ANALYSE. Gerade die Landtagswahlergebnisse von Oberösterreich unterstreichen ein Versagen des Gewerkschaftsflügels.
Die oberösterreichische Landtagswahl ist eine Abstimmung über die Flüchtlingsbewegung gewesen? Mag sein, dass das Thema dominierend gewesen ist. Im Falle der Sozialdemokraten handelt es sich dabei allerdings vor allem um eines: eine Ausrede. Wie es sie seit 30 Jahren immer wieder gibt. Denn seit 1986 Jörg Haider als FPÖ-Bundesparteiobmann die Politarena betreten hat, sind Sieg und Niederlage im Falle der Roten ausschließlich vom Zustand der Blauen abhängig. Darauf reagiert haben sie bis heute nicht. Was vor allem Gewerkschaftern anzulasten ist.
Die 80er und 90er Jahre standen ganz im Zeichen des freiheitlichen Aufstiegs. Unter Jörg Haider konnte die FPÖ die Zahl der Stimmen bei Landtagswahlen von 37.932 (1986) auf 158.555 (1997) vervierfachen. Bei den Sozialdemokraten gab es dagegen einen Einbruch von 286.115 auf 207.781.
2000 kam es zur schwarz-blauen Koalition auf Bundesebene und dem Niedergang der FPÖ. Auch in Oberösterreich: 2003 verlor sie bei der Landtagswahl fast zwei Drittel ihrer Wähler von 1997. Die SPÖ gewann dagegen fast die Hälfte ihrer Wähler zurück.
2005 wurde Jörg Haider (nach seinem Abgang bzw. der Gründung des BZÖ) an der freiheitlichen Spitze durch Heinz-Christian Strache abgelöst. Bald flog die FPÖ auch aus der Bundesregierung. Und darf sich seither in Oberösterreich wieder über regen Zulauf freuen: Die Zahl der Wähler wurde bei der Landtagswahl vom vergangenen Sonntag gegenüber 2003 auf mehr als 260.000 vervierfacht. Und die SPÖ? Erraten: Sie hat im Vergleichszeitraum die Hälfte ihrer Wähler verloren.

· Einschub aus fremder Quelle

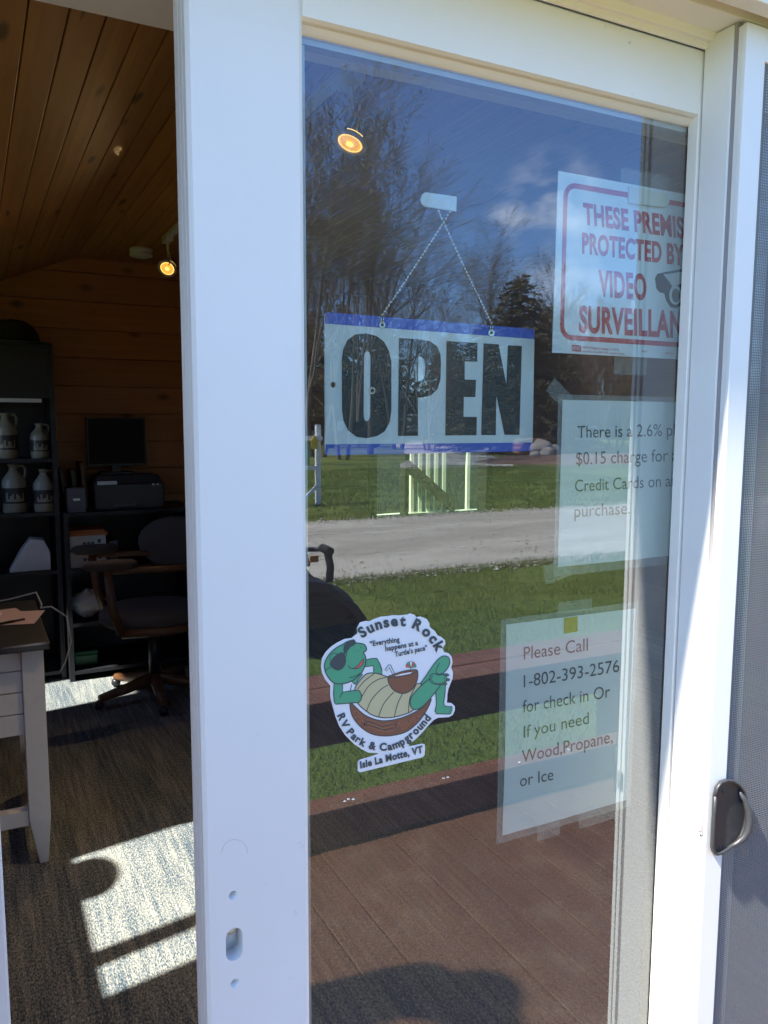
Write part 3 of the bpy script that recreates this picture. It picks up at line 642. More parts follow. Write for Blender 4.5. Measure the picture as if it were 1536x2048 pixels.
b = MB(); b.prism([S3.P(a) for a in ((188, 256), (520, 213), (852, 172), (828, 690), (805, 1160), (480, 1256), (167, 1343), (182, 900))], (0, .0004, 0)); b.build('sheet', M['paper'], n3)
b = MB(); b.box(.6055, .8475, .0310, .0314, .881, 1.192); b.build('clear_sleeve', M['film'], n3)
b = MB()
for tx, A, B, C in (('Please Call', (277, 436), (608, 389), (277, 372)), ('1-802-393-2576', (277, 580), (770, 498), (277, 517)), ('for check in Or', (272, 711), (722, 630), (272, 648)), ('If you need', (277, 840), (613, 766), (277, 779)), ('Wood,Propane,', (268, 968), (736, 862), (268, 905)), ('or Ice', (258, 1091), (430, 1056), (258, 1031))):
    S3.text(b, tx, A, B, C, .0005)
b.build('lettering', M['inkgrey'], n3)
b = MB(); S3.poly(b, [(485, 222), (555, 213), (555, 290), (485, 303)], .0008, .0002); b.build('tape_tab', M['tape'], n3)
tape(.70, .76, 1.188, 1.205, .0318, n3); tape(.675, .715, .868, .892, .0318, n3); tape(.75, .82, .868, .90, .0318, n3); tape(.842, .853, 1.045, 1.07, .0318, n3)
# clear tape over the top and bottom of the surveillance sign
for x0, x1, z0, z1 in ((.79, .88, 1.760, 1.788), (.79, .85, 1.515, 1.545)): tape(x0, x1, z0, z1, .0366, sg)
# ------------------------------------------------------------------ round sticker on the outer face of the glass
K = Flat((0, -.0004, 0), (0, -1, 0), (.20833, .20833, 620, 1200))
sk_ = empty('campground_sticker', (.42, -.001, 1.05), 'die cut campground sticker of a turtle lounging with a coconut drink', 'sticker')
b = MB()
K.poly(b, [(455, 320), (450, 270), (480, 215), (540, 200), (570, 205), (620, 180), (680, 160), (740, 155), (800, 145), (860, 148), (930, 140), (960, 128), (1000, 140), (1020, 165), (1060, 158), (1120, 180), (1145, 220), (1150, 260), (1200, 300), (1225, 340), (1260, 355), (1295, 385), (1300, 420), (1275, 460), (1285, 500), (1330, 510), (1360, 545), (1368, 600), (1355, 650), (1372, 690), (1370, 750), (1350, 800), (1330, 850), (1320, 900), (1315, 985), (1360, 990), (1390, 1020), (1390, 1060), (1370, 1105), (1330, 1125), (1230, 1130), (1190, 1150), (1140, 1200), (1080, 1270), (1010, 1340), (950, 1385), (950, 1405), (1070, 1380), (1100, 1385), (1105, 1420), (1100, 1490), (1080, 1510), (480, 1655), (458, 1640), (458, 1560), (475, 1535), (650, 1480), (655, 1470), (560, 1465), (500, 1435), (420, 1380), (340, 1300), (280, 1210), (245, 1120), (215, 1010), (195, 930), (195, 850), (195, 820), (150, 770), (115, 700), (105, 640), (115, 560), (150, 500), (200, 450), (260, 410), (330, 375), (400, 365)], 0.0, .0003)
b.build('backing', M['stickerwhite'], sk_)
def smooth_loop(p, n=4, closed=True):
    p = [Vector(q) for q in p]; out = []; m = len(p)
    for i in range(m if closed else m - 1):
        a, b_, c, d = p[(i - 1) % m] if closed or i > 0 else p[i], p[i], p[(i + 1) % m], p[(i + 2) % m] if closed or i < m - 2 else p[(i + 1) % m]
        for k in range(n):
            t = k / n; out.append(.5 * ((2 * b_) + (c - a) * t + (2 * a - 5 * b_ + 4 * c - d) * t * t + (3 * b_ - a - 3 * c + d) * t ** 3))
    if not closed: out.append(p[-1])
    return [(q.x, q.y) for q in out]
LAY = {}
def art(m_, loop, lift, outline=10, sm=True):
    lp = smooth_loop(loop) if sm else loop
    K.poly(LAY.setdefault(m_, MB()), lp, lift)
    if outline: K.stroke(LAY.setdefault('st_dark', MB()), lp, outline, lift + .00005, True)
def line(pts, w=9, lift=.0012, m_='st_dark'): K.stroke(LAY.setdefault(m_, MB()), smooth_loop(pts, 4, False), w, lift)
art('st_brown', [(387, 985), (440, 1030), (520, 1100), (620, 1145), (720, 1160), (850, 1140), (980, 1090), (1080, 1030), (1163, 945), (1130, 1040), (1050, 1160), (950, 1250), (850, 1290), (720, 1306), (600, 1288), (500, 1230), (420, 1140), (390, 1060)], .00020)
for p in ([(545, 1150), (600, 1160), (690, 1200), (800, 1180)], [(550, 1180), (640, 1210), (700, 1235), (810, 1205)], [(560, 1215), (640, 1245), (720, 1265), (800, 1250)], [(850, 1170), (890, 1240), (950, 1200), (910, 1150), (850, 1170)], [(830, 1250), (850, 1200), (830, 1160)], [(880, 1185), (898, 1210), (920, 1190), (900, 1175), (880, 1185)], [(960, 1180), (1000, 1120), (1010, 1180)], [(410, 1080), (450, 1060), (500, 1120), (470, 1180)], [(430, 1130), (470, 1120), (520, 1170), (530, 1230)], [(540, 1150), (520, 1210)], [(1030, 1110), (1060, 1120)]):
    K.stroke(LAY.setdefault('st_orange', MB()), p, 12, .00030); 
for p in ([(545, 1165), (620, 1180), (690, 1215), (800, 1192)], [(555, 1198), (640, 1228), (710, 1250), (805, 1228)], [(840, 1160), (825, 1205), (845, 1255)], [(535, 1150), (545, 1210)]):
    K.stroke(LAY.setdefault('st_dark', MB()), p, 8, .00034)
line([(385, 990), (384, 900), (400, 810)], 8, .0003)
art('st_green', [(530, 575), (590, 563), (640, 560), (670, 610), (690, 670), (692, 712), (610, 700), (612, 660), (605, 630), (525, 642)], .00025, 10, False)
art('st_tan', [(430, 880), (440, 830), (490, 760), (540, 712), (600, 700), (680, 715), (760, 745), (850, 790), (950, 812), (1010, 808), (1075, 800), (1060, 850), (1010, 1020), (980, 1065), (900, 1100), (800, 1125), (700, 1130), (600, 1105), (520, 1050), (470, 1005), (440, 950)], .00035)
for p in ([(455, 860), (520, 780), (615, 708)], [(495, 935), (560, 830), (650, 765), (735, 742)], [(540, 1075), (590, 960), (680, 860), (752, 815)], [(660, 1118), (700, 1010), (760, 930), (805, 885)], [(810, 1120), (840, 1000), (888, 900)], [(946, 1078), (955, 960), (985, 880), (1020, 812)]): line(p, 8, .00045)
art('st_green', [(390, 765), (480, 690), (505, 715), (470, 760), (445, 800), (435, 812), (410, 790)], .00045, 8, False)
art('st_green', [(232, 800), (315, 800), (313, 885), (440, 866), (475, 872), (495, 910), (492, 955), (470, 983), (350, 992), (250, 1000), (235, 985), (226, 900)], .00050, 10, False)
line([(313, 885), (300, 905), (288, 938)], 9, .0006)
art('st_green', [(1065, 805), (1120, 720), (1180, 630), (1235, 565), (1285, 537), (1328, 550), (1343, 595), (1325, 650), (1280, 700), (1235, 735), (1170, 770), (1100, 840)], .00050, 10)
line([(1245, 605), (1225, 640), (1210, 690), (1235, 712), (1265, 705)], 8, .0006)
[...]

Man muss schon auch sehen, dass es in Oberösterreich einst eine starke Gewerkschaft gegeben hat.
Dafür allein den jeweiligen SPÖ-Landesvorsitzenden verantwortlich zu machen, würde zu kurz greifen. Man muss schon auch sehen, dass es in Oberösterreich einst eine starke Gewerkschaft gegeben hat. VOEST-Belegschaftsvertreter sind einmal auch bundespolitische Größen gewesen. Amtierender Chef ist Hans Karl Schaller. Er sitzt im Landtag und außerhalb des Landes ist er nur Eingeweihten ein Begriff.
Über die Arbeitnehmervertretung wäre die Sozialdemokratie in Oberösterreich überhaupt stark verankert. Der ÖGB-Präsident ist immerhin auch AK-Präsident (sein Name: Johann Kalliauer). Doch nicht einmal daraus verstehen es die Genossen ganz offensichtlich etwas zu machen.
Im Gegenteil: 2009 haben laut SORA-ORF-Analyse immerhin noch 34 Prozent der Arbeiter die SPÖ gewählt. Am vergangenen Sonntag waren es nur noch 15 Prozent. Die FPÖ schaffte vier Mal mehr. Warum? Der Frage, warum gerade die sozialdemokratischen Arbeitnehmervertreter derart versagen, ihrer Gefolgschaft Werte und Überzeugungen zu vermitteln, müssen sie sich selbst stellen – wollen sie sie nicht ganz untergehen und die SPÖ dabei mitreißen.